Hey Nashville newspaper, your hockey inferiority complex is showing – Chicago Tribune
Oh, Nashville. Your inferiority complex is starting to get the best of you.
As if Jay Cutler moving back there wasn’t bad enough, Nashville now has to endure another close encounter of the Chicago kind: a playoff series with the Blackhawks.
The cover of Thursday’s Tennessean, the city’s fine newspaper, features a photo illustration of a saber-tooth cat with a mouthful of feathers – four feathers, to be exact, in a familiar red-green-gold-and-orange color combination.
“Predators, meet prey” says the main headline. “The Blackhawks are the clear favorites in the opening round series,” the sub-headline reads. “If Nashville can pull off the upset, it will be the greatest playoff series win in franchise history.”
Should we tell them it’s just the first round?
The Hawks and Preds have met only twice in the playoffs, in 2010 and 2015. Both times it was a first-round series, both times the Blackhawks prevailed and both times the Blackhawks went on to win the Stanley Cup.
But those series evidently left a mark on Nashville’s civic psyche. The city and the team clearly has a case of Chicago-phobia, as evidenced by their (mostly unsuccessful) attempts to keep out-of-town Hawks fans from buying tickets to games at Bridgetown Arena, the Predators’ snazzy downtown rink.
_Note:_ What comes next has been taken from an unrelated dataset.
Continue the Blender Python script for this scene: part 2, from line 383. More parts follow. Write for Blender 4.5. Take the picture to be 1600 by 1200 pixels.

“The Nashville Predators season ends as an outright disappointment if they can’t upset the Chicago Blackhawks in the first round of the Stanley Cup playoffs,” reads the opening line of Joe Rexrode’s front-page column.
Well, yes. Here in Chicago, any season that does not end with a parade is considered a disappointment.
The Preds were clearly hoping to avoid another matchup with the Hawks. At the beginning of the month, Rexrode wrote that the Preds needed to put on a late surge to finish third in the division instead of settling for a wild-card slot, which is where they wound up.
“Their chances of following up this up-and-down regular season with a meaningful postseason decrease sharply if it’s Chicago in the first round,” Rexrode wrote. “That should be plain to see.”
It is, Joe, it is.
In case you were wondering, the Predators logo is a smilodon, also known as a saber-tooth cat. Skeletal remains of this critter were found in Nashville in 1971 during excavation work for the construction of a “skyscraper” – that’s what they call a 28-story building in Tennessee, which is kind of cute.
The smilodon is obviously – and fittingly – extinct.